The Marianist Mission
The Marianist Mission’s purpose is to promote the Catholic Church’s apostolic ministry, to assist in the spiritual development of our friends and benefactors, and to provide financial resources for the ministries and missions of the Society of Mary and the Daughters of Mary Immaculate.
Since 1960, the Marianist Mission has operated a prayer and religious card ministry. This ministry offers healing and sympathy perpetual prayer enrollments as well as seasonal and other messages of faith. This ministry is called The Marianist Spiritual Alliance (see below).
The Marianist Mission has also been a means to dialog with persons interested in what Marianists do and a way to receive their ideas, comments and gifts. Donations given through the Marianist Mission help fund Marianist ministries around the world.

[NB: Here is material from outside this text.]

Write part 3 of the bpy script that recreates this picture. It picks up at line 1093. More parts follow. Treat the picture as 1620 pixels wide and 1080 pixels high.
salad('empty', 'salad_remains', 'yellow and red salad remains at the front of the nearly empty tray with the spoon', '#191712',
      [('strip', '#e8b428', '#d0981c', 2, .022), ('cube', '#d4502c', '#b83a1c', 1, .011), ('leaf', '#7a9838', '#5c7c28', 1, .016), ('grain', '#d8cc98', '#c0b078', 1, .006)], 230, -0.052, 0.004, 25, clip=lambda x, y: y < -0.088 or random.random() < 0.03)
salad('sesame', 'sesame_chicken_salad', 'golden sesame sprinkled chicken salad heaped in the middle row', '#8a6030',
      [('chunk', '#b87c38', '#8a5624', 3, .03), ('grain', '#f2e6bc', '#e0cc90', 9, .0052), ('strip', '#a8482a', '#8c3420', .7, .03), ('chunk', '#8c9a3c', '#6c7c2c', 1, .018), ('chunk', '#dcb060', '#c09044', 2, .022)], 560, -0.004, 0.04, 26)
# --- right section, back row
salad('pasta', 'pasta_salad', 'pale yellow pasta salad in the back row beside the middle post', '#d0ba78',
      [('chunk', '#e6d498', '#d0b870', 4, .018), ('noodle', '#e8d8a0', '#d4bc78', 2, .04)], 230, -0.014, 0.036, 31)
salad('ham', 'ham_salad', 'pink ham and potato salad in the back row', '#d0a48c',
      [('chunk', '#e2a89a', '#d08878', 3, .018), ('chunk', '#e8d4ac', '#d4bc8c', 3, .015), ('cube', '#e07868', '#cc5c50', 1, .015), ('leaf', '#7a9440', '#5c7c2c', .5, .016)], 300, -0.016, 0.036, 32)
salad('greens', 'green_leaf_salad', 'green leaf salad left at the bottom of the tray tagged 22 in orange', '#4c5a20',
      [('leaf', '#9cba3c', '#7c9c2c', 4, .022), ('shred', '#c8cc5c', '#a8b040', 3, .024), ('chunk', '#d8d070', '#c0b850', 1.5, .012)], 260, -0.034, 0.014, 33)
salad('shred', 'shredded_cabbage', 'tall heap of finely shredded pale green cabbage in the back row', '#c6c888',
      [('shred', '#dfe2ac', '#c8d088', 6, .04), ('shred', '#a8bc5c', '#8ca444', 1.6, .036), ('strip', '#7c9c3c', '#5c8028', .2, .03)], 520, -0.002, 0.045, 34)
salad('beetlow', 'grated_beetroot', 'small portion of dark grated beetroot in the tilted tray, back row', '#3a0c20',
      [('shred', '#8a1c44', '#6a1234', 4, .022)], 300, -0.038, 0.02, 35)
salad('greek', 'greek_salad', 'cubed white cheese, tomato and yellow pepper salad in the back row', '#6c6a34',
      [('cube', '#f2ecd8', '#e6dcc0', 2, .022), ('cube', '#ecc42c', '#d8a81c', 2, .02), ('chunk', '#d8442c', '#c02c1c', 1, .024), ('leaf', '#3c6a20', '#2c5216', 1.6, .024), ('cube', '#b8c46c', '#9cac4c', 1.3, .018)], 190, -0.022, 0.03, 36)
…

--Uniting people in the power of prayer to work wonders in the world
An alliance is a group of individuals united by a similar vision or purpose. When fully alive, it is a partnership whose fruits offer a united, stronger energy that uplifts and transforms.
What better way to build or reveal love and light in each other and the world than by a spiritual alliance? Through your faith--prayers and other loving intentions--you form a partnership with God and bring greater joy and healing to people. The Marianist Spiritual Alliance, at the heart of the Marianist Mission, was formed for those reasons.
We, at the Marianist Mission, regard our role in this alliance as a sacred trust. We are happy to be engaged in the work of promoting and supporting prayer, and to unite persons of faith who are working to fulfill the meaning of Christ.
As a supporter of and participant in the Marianist Spiritual Alliance, you share in the prayers and good works of all Marianists and in every mass offered by Marianist priests.
We receive and attend to your prayer requests in a variety of ways. These come to us through the mail, telephone and Internet. We then send cards and other special types of messages to you for your loved ones (or we will send directly to them as you request), letting them know that they are being remembered in prayer by you and our brothers and priests. We also, at your request, will place prayer intentions on our chapel altar.
We are happy to listen to your needs and concerns over the telephone and to assist you in determining which sacred messages and materials you may wish to send for healing, sympathy, holidays, birthdays and other times of remembrance.
Wherever we are sent
we invite others to share in Mary's Mission
of making Christ present in every age and culture
by forming persons and communities of apostolic faith
that advance justice and reconciliation.
Committed to education,
we minister with youth and in solidarity with the poor.
The Society of Mary (Marianists), an international Catholic religious order of brothers and priests, was founded in 1817 in Bordeaux, France, by Blessed William Joseph Chaminade. His aim was to help restore Christianity to France after the French Revolution. The Society of Mary, together with a religious order of women, the Daughters of Mary Immaculate, and numerous affiliated lay groups, form the Marianist Family.
Marianists seek to imitate Mary's loving heart and steadfast witness in prayer and service, as well as her courage in being the channel for bringing Christ’s transformative message into our earthly existence.
The Marianists first settled in the United States in 1849 in Dayton, Ohio, which was part of the Archdiocese of Cincinnati. In 1908, this American Province was divided into two: The Province of the Cincinnati and the Province of St. Louis. The Cincinnati Province was divided in 1948 to form the Pacific Province and again divided in 1961 to form the New York Province. On July 1, 2002, the four provinces united as the Province of the United States, headquartered in St. Louis. The new province also includes mission regions in India, Bangladesh, Mexico and Eastern Africa.
More than 600 professed members comprise the new province. Religious brothers make up approximately three-fourths of that total, and priests about one-fourth. There are almost 60 novices in the United States and four regions. The Province of the United States includes three universities, almost a score of secondary and middle schools, more than 10 parishes, six retreat centers and numerous ministries in areas such as social justice, spiritual formation, art and the environment.